Like one that is free'd or point to a stack object that is no longer in scope. Or one that points one past the last element of an array.


It's unsafe to do that, but it's not UB


C23:

> The unary * operator denotes indirection. If the operand points to a function, the result is a function designator; if it points to an object, the result is an lvalue designating the object. If the operand has type "pointer to type", the result has type "type". If an invalid value has been assigned to the pointer, the behavior of the unary * operator is undefined.

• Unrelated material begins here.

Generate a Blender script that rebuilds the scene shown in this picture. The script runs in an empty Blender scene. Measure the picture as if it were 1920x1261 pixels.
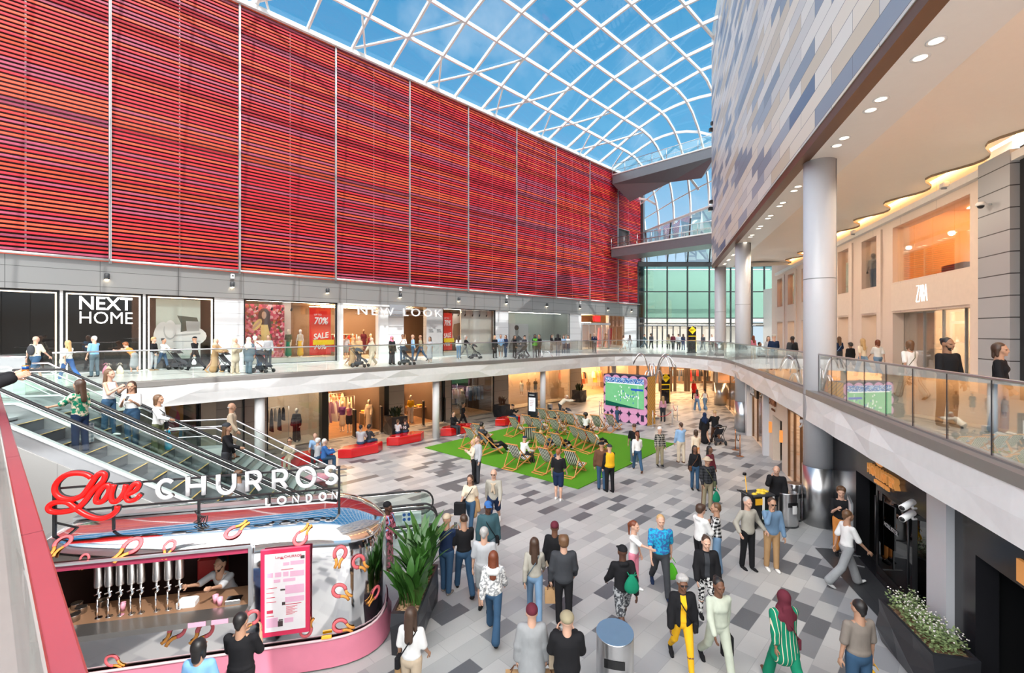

below in a note (emphasis mine):

> Among the invalid values for dereferencing a pointer by the unary * operator are a null pointer, an address inappropriately aligned for the type of object pointed to, and the address of an object after the end of its lifetime.

Now the note is not normative, but I assume there are normative wording for defining what the "invalid" pointer values are, scattered around in the standard.

C++:

https://eel.is/c++draft/expr.unary.op#1.sentence-4

C++ is very particular in what it means for a pointer to point to an object, and this is also UB there.

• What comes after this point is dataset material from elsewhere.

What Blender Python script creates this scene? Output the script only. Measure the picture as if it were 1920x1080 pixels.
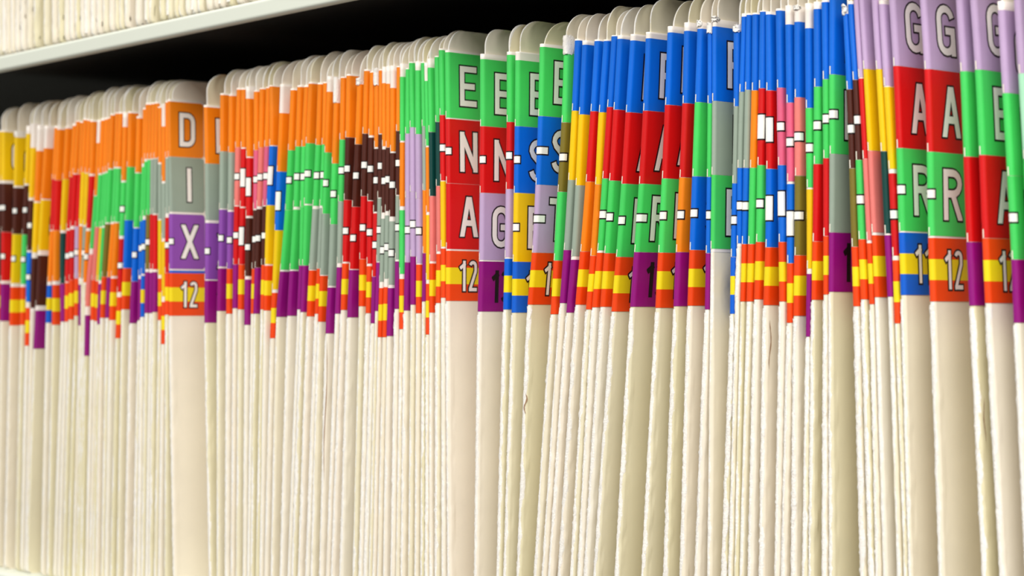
import bpy, math, random
from mathutils import Vector

for _o in list(bpy.data.objects):
    bpy.data.objects.remove(_o, do_unlink=True)
SC = bpy.context.scene
COL = SC.collection

# ------------------------------------------------------------------ camera
# lower shelf floor at z = SHELF_Z; the folder spines stand in the plane y = 0, the shelf runs along x
F = 3800.0                      # focal length in pixels of a 1920 px wide frame
VX = 3360.0                     # distance of the shelf's vanishing point left of the frame centre
HOR = 590.0                     # horizon row
DIST = 0.499                    # camera to spine plane
TH = math.atan2(VX, F); CT, ST = math.cos(TH), math.sin(TH)
SHELF_Z = 0.90
EYE = SHELF_Z + 0.132
cam_d = bpy.data.cameras.new('camera'); cam = bpy.data.objects.new('camera', cam_d); COL.objects.link(cam)
cam_d.sensor_width = 36.0; cam_d.lens = F / 1920 * 36
cam_d.shift_y = (HOR - 540) / 1920.0
cam.location = (0, -DIST, EYE)
cam.rotation_euler = (math.pi / 2, 0, math.atan2(CT, ST))   # looks along (-cos, sin)
cam_d.clip_start = 0.02; cam_d.clip_end = 50
cam_d.dof.use_dof = True; cam_d.dof.focus_distance = 0.715; cam_d.dof.aperture_fstop = 19
SC.camera = cam

# ------------------------------------------------------------------ light and exposure
w = bpy.data.worlds.new('world'); SC.world = w; w.use_nodes = True
w.node_tree.nodes['Background'].inputs[0].default_value = (1.0, 0.985, 0.96, 1)
w.node_tree.nodes['Background'].inputs[1].default_value = 0.25
def area(name, loc, target, sx, sy, power, col):
    l = bpy.data.lights.new(name, 'AREA'); l.shape = 'RECTANGLE'; l.size = sx; l.size_y = sy
    l.energy = power; l.color = col
    o = bpy.data.objects.new(name, l); COL.objects.link(o); o.location = loc
    o.rotation_euler = (Vector(target) - Vector(loc)).to_track_quat('-Z', 'Y').to_euler()
    return o
area('ceiling_light_near', (0.45, -0.98, 2.2), (0.45, -0.9799, 1.0), 1.5, 1.3, 63, (1.0, 0.985, 0.95))
area('ceiling_light_far', (-1.5, -0.98, 2.2), (-1.5, -0.9799, 1.0), 1.2, 1.3, 20, (1.0, 0.985, 0.95))
SC.view_settings.view_transform = 'Standard'; SC.view_settings.look = 'None'
SC.view_settings.exposure = 0.01; SC.view_settings.gamma = 1.0
SC.view_settings.use_curve_mapping = False

# ------------------------------------------------------------------ pixel -> place (spine plane y = 0)
def kpx(x):                     # pixels per metre of height at image column x
    return (F * ST + (x - 960) * CT) / DIST
def px_X(x):
    u = x - 960.0
    t = DIST / (F * ST + u * CT)
    return t * (-F * CT + u * ST)
def px_Z(x, y):                 # height above the lower shelf floor
    return (HOR - y) / kpx(x) + (EYE - SHELF_Z)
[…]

I don't have all ca 200 UBs in my head (see https://gist.github.com/Earnestly/7c903f481ff9d29a3dd1), but I'm pretty sure all types of illegal memory accesses count as UB.

For instance from skimming the list:

- An object is referred to outside of its lifetime (6.2.4).

- The value of a pointer to an object whose lifetime has ended is used (6.2.4).

- An array subscript is out of range, even if an object is apparently accessible with the given subscript (as in the lvalue expression a[1][7] given the declaration int a[4][5]) (6.5.6).


Technically the array subscript example is UB even before the dereference. a[1][7] is equivalent to `*(a[1] + 7)` and a[1] + 7 itself is UB.

(6.5.7) Additive operators

> If the pointer operand and the result do not point to elements of the same array object or one past the last element of the array object, the behavior is undefined.

Interestingly a[1][5] is also UB, but for the dereferencing a past-the-end pointer, not for the arithmetic.


Yes, that's exactly what I meant.

Also, dereferencing a pointer with the wrong dynamic type.

> all ca 200 UBs in my head

Technically there is no enumerated set of all possible UB. Anything not explicitly defined in the standard is UB.

/extremely-pedantic


Effort to try to write an appendix listing all the UB and IFNDR is an ambition of WG21 but there's no specific timeline.

It's a bit like that "Migrate off obsolete DB server" card that's been sat in your team's (well most teams) backlog for a couple of years. Everybody agrees it should be done... But like not this sprint.

My assessment is that at their current rate WG21 is adding new UB to the language slightly faster than it's being documented for the appendix, so this won't actually finish.